## WRITTEN TASK
Give the data below again exactly as it stands. Omit the pictures.

## DATA LINES
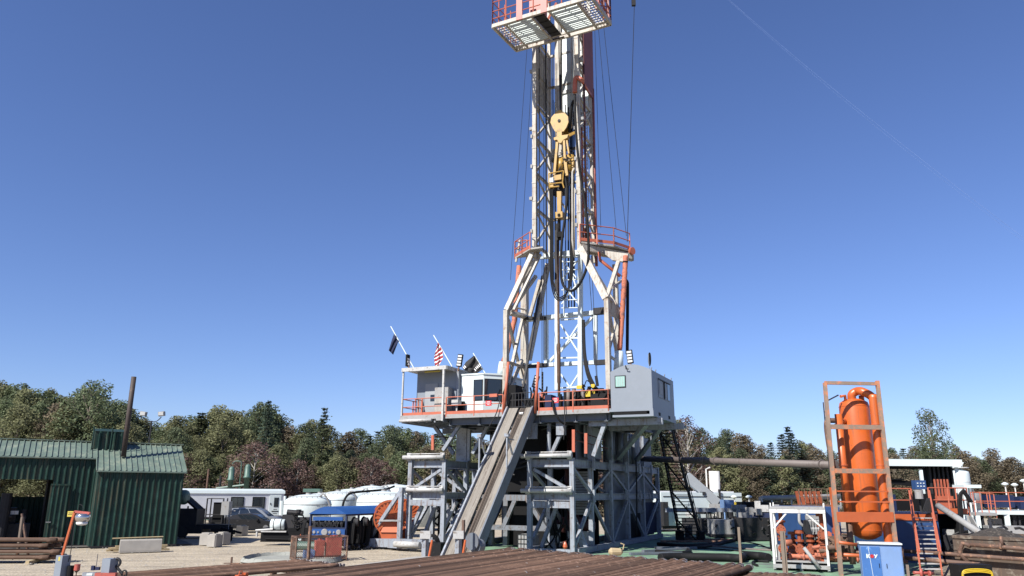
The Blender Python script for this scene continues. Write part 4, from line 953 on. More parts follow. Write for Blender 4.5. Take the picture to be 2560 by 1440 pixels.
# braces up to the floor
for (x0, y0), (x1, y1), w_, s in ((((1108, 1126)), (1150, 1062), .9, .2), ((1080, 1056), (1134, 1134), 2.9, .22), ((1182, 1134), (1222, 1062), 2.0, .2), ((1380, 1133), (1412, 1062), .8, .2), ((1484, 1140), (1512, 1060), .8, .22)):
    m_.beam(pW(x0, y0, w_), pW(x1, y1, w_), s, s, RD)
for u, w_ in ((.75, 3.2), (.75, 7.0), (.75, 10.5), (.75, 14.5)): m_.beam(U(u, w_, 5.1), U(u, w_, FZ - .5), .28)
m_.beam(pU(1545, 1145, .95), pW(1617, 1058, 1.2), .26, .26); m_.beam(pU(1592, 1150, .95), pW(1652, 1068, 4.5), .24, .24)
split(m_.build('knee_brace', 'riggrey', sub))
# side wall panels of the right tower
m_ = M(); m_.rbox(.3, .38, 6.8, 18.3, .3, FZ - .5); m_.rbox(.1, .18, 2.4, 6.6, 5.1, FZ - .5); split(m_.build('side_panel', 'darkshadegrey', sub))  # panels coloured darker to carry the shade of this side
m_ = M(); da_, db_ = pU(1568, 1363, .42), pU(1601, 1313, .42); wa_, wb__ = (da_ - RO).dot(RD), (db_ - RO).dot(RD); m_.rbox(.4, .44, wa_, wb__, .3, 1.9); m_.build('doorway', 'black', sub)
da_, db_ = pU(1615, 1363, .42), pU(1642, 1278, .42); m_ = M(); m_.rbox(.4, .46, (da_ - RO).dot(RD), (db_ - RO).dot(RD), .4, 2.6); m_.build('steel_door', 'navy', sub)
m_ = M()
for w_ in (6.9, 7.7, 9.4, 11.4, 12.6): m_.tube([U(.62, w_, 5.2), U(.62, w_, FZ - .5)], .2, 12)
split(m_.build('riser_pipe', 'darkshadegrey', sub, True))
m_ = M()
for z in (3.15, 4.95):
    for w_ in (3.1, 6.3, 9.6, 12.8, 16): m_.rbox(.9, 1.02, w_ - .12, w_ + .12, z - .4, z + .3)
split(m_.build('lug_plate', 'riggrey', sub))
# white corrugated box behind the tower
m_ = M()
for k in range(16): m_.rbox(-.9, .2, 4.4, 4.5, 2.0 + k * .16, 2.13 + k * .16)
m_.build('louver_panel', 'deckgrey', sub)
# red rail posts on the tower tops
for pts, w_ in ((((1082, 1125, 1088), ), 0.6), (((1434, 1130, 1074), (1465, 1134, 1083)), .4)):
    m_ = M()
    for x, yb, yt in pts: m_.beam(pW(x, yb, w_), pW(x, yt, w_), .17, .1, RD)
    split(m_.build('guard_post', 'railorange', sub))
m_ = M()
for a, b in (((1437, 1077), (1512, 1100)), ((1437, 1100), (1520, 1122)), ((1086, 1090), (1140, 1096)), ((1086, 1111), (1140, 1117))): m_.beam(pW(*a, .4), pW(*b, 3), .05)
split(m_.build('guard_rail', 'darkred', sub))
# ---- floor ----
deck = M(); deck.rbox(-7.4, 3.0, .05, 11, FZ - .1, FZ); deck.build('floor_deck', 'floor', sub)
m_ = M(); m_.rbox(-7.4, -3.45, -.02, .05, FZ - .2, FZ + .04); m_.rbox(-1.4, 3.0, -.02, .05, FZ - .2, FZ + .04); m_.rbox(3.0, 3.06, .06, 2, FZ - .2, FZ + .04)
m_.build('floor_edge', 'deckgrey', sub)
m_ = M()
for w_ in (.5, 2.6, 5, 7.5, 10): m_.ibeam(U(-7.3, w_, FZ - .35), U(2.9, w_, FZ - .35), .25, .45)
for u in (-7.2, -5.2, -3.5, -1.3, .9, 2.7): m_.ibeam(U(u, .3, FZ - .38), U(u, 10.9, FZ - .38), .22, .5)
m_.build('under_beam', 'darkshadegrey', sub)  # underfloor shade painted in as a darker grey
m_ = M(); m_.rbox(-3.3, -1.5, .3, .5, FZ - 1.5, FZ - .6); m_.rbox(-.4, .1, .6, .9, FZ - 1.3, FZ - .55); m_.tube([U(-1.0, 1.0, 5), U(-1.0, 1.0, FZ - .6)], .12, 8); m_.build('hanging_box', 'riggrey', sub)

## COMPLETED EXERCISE
The Blender Python script for this scene continues. Write part 4, from line 953 on. More parts follow. Write for Blender 4.5. Take the picture to be 2560 by 1440 pixels.
# braces up to the floor
for (x0, y0), (x1, y1), w_, s in ((((1108, 1126)), (1150, 1062), .9, .2), ((1080, 1056), (1134, 1134), 2.9, .22), ((1182, 1134), (1222, 1062), 2.0, .2), ((1380, 1133), (1412, 1062), .8, .2), ((1484, 1140), (1512, 1060), .8, .22)):
    m_.beam(pW(x0, y0, w_), pW(x1, y1, w_), s, s, RD)
for u, w_ in ((.75, 3.2), (.75, 7.0), (.75, 10.5), (.75, 14.5)): m_.beam(U(u, w_, 5.1), U(u, w_, FZ - .5), .28)
m_.beam(pU(1545, 1145, .95), pW(1617, 1058, 1.2), .26, .26); m_.beam(pU(1592, 1150, .95), pW(1652, 1068, 4.5), .24, .24)
split(m_.build('knee_brace', 'riggrey', sub))
# side wall panels of the right tower
m_ = M(); m_.rbox(.3, .38, 6.8, 18.3, .3, FZ - .5); m_.rbox(.1, .18, 2.4, 6.6, 5.1, FZ - .5); split(m_.build('side_panel', 'darkshadegrey', sub))  # panels coloured darker to carry the shade of this side
m_ = M(); da_, db_ = pU(1568, 1363, .42), pU(1601, 1313, .42); wa_, wb__ = (da_ - RO).dot(RD), (db_ - RO).dot(RD); m_.rbox(.4, .44, wa_, wb__, .3, 1.9); m_.build('doorway', 'black', sub)
da_, db_ = pU(1615, 1363, .42), pU(1642, 1278, .42); m_ = M(); m_.rbox(.4, .46, (da_ - RO).dot(RD), (db_ - RO).dot(RD), .4, 2.6); m_.build('steel_door', 'navy', sub)
m_ = M()
for w_ in (6.9, 7.7, 9.4, 11.4, 12.6): m_.tube([U(.62, w_, 5.2), U(.62, w_, FZ - .5)], .2, 12)
split(m_.build('riser_pipe', 'darkshadegrey', sub, True))
m_ = M()
for z in (3.15, 4.95):
    for w_ in (3.1, 6.3, 9.6, 12.8, 16): m_.rbox(.9, 1.02, w_ - .12, w_ + .12, z - .4, z + .3)
split(m_.build('lug_plate', 'riggrey', sub))
# white corrugated box behind the tower
m_ = M()
for k in range(16): m_.rbox(-.9, .2, 4.4, 4.5, 2.0 + k * .16, 2.13 + k * .16)
m_.build('louver_panel', 'deckgrey', sub)
# red rail posts on the tower tops
for pts, w_ in ((((1082, 1125, 1088), ), 0.6), (((1434, 1130, 1074), (1465, 1134, 1083)), .4)):
    m_ = M()
    for x, yb, yt in pts: m_.beam(pW(x, yb, w_), pW(x, yt, w_), .17, .1, RD)
    split(m_.build('guard_post', 'railorange', sub))
m_ = M()
for a, b in (((1437, 1077), (1512, 1100)), ((1437, 1100), (1520, 1122)), ((1086, 1090), (1140, 1096)), ((1086, 1111), (1140, 1117))): m_.beam(pW(*a, .4), pW(*b, 3), .05)
split(m_.build('guard_rail', 'darkred', sub))
# ---- floor ----
deck = M(); deck.rbox(-7.4, 3.0, .05, 11, FZ - .1, FZ); deck.build('floor_deck', 'floor', sub)
m_ = M(); m_.rbox(-7.4, -3.45, -.02, .05, FZ - .2, FZ + .04); m_.rbox(-1.4, 3.0, -.02, .05, FZ - .2, FZ + .04); m_.rbox(3.0, 3.06, .06, 2, FZ - .2, FZ + .04)
m_.build('floor_edge', 'deckgrey', sub)
m_ = M()
for w_ in (.5, 2.6, 5, 7.5, 10): m_.ibeam(U(-7.3, w_, FZ - .35), U(2.9, w_, FZ - .35), .25, .45)
for u in (-7.2, -5.2, -3.5, -1.3, .9, 2.7): m_.ibeam(U(u, .3, FZ - .38), U(u, 10.9, FZ - .38), .22, .5)
m_.build('under_beam', 'darkshadegrey', sub)  # underfloor shade painted in as a darker grey
m_ = M(); m_.rbox(-3.3, -1.5, .3, .5, FZ - 1.5, FZ - .6); m_.rbox(-.4, .1, .6, .9, FZ - 1.3, FZ - .55); m_.tube([U(-1.0, 1.0, 5), U(-1.0, 1.0, FZ - .6)], .12, 8); m_.build('hanging_box', 'riggrey', sub)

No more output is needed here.